Reporter's Notebook Can Pakistan Sustain a Two-Party State? 8 MIN, 30 SEC

Guests:
Najam Sethi, Friday Times and Daily Times (@najam_sethi)

Main Topic Car Sales Drive off the Proverbial Cliff 34 MIN, 28 SEC

President Obama’s automobile task force is in Michigan this week to assess the so-called “viability plans” of Chrysler and General Motors. The task force already has determined not to recall the $17 billion in government loans approved by the Bush Administration, and have emphasized that bankruptcy is not their preferred option.  But their final decisions won’t be made until end of this month.

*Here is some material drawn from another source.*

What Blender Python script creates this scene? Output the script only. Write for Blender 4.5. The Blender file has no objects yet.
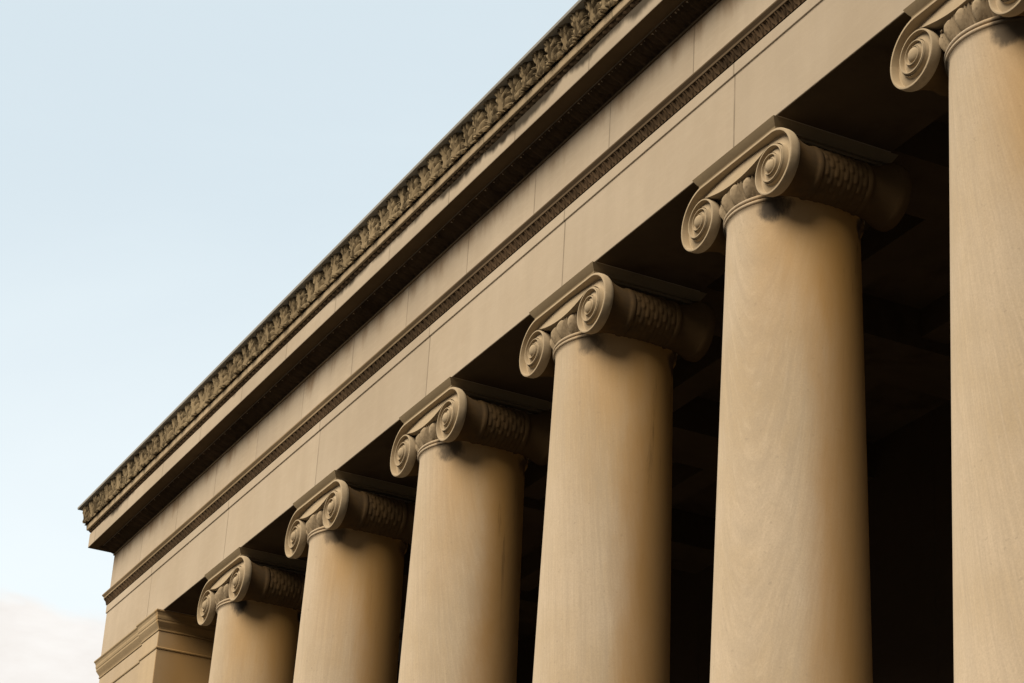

Meanwhile, auto sales are in free fall, especially among the gasoline-saving hybrids beloved by politicians who want the industry to turn “green.” How important is the price of gas? How difficult is getting a loan? Are car sales tied to housing? We talk with the world’s biggest Ford dealer and others about the present and future of the automobile. What would “an intelligent transportation system” look like?

Guests:
John Stoll, Reporter, Wall Street Journal
Wes Brown, Consumer Analyst, Iceology
Peter De Lorenzo, AutoExtremist.com (@Autoextremist)
Bill Reinert, National Manager, Toyota's Advanced Technology Group
Bert Boeckmann, Owner, Galpin Ford

Making News AIG Outrage Runneth Over on Capitol Hill 5 MIN, 54 SEC

The failed American Insurance Group paid 73 executives bonuses of a million dollars or more, eleven of whom are not with the company any more. Today, Democrats began writing bills to require that $165 million in bonuses, paid for with taxpayer dollars, be returned. Michael Kranish is based in Washington for the Boston Globe.